While a living trust and a testamentary trust can perform many of the same functions, they do have key differences. A living trust is created during the grantor’s lifetime and can be used immediately to hold and manage assets on behalf of designated beneficiaries. A testamentary trust is created by action of a last will and testament, and only comes into existence after the death of the decedent.
Having the right attorney to prepare your trust can ensure that your individual needs are accounted for, and the proper trust is created for those needs.
How is a living trust created, and what are its advantages?
The grantor of a living trust creates and funds the trust with assets while the grantor is still living. Types of assets that are commonly placed into this kind of trust include real estate, financial accounts, or even personal property. The grantor may still be able to access and manage these assets after transferring them to the living trust if the grantor is also designated as a trustee of the trust.
One of the primary reasons and advantages for choosing a living trust is to avoid probate proceedings. In Utah, probate involves court processes which oversee the disbursement of a deceased person’s assets to that person’s beneficiaries. Probate can be a time-consuming and expensive process, as many people related to the decedent must be contacted and may be required to appear before the court. When the grantor of a living trust dies, however, the appointed trustees simply take over managing the trust and distributing its property to the named beneficiaries. This avoids the need for the court to become involved through probate.
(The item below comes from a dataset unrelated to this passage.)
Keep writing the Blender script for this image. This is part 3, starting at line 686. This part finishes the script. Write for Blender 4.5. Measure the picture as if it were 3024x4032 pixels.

What are the benefits of having a testamentary trust?
A testamentary trust is only created after the death of the grantor of the trust. Instructions for the creation of the trust, what assets it is to include, and who its beneficiaries will be are generally contained within the grantor’s last will and testament.
While testamentary trusts generally must pass through probate court after the grantor’s death, there can be some benefit to having this kind of court oversight. A testamentary trust is often used if certain beneficiaries are children or grandchildren who should not receive a large inheritance while they are still young. A testamentary trust can include provisions such as limiting disbursement to $1,500 per month once the beneficiary turns 18 or 21. This would prevent the entire estate from being inherited all at once before the beneficiary has matured and can manage it. Testamentary trusts can also provide for greater flexibility in how assets are distributed and managed on behalf of beneficiaries with special needs.
The right attorney can help you evaluate what type of trust and provisions will best fit your needs, ensuring that your wishes can be carried out even when you may no longer be capable of making such decisions.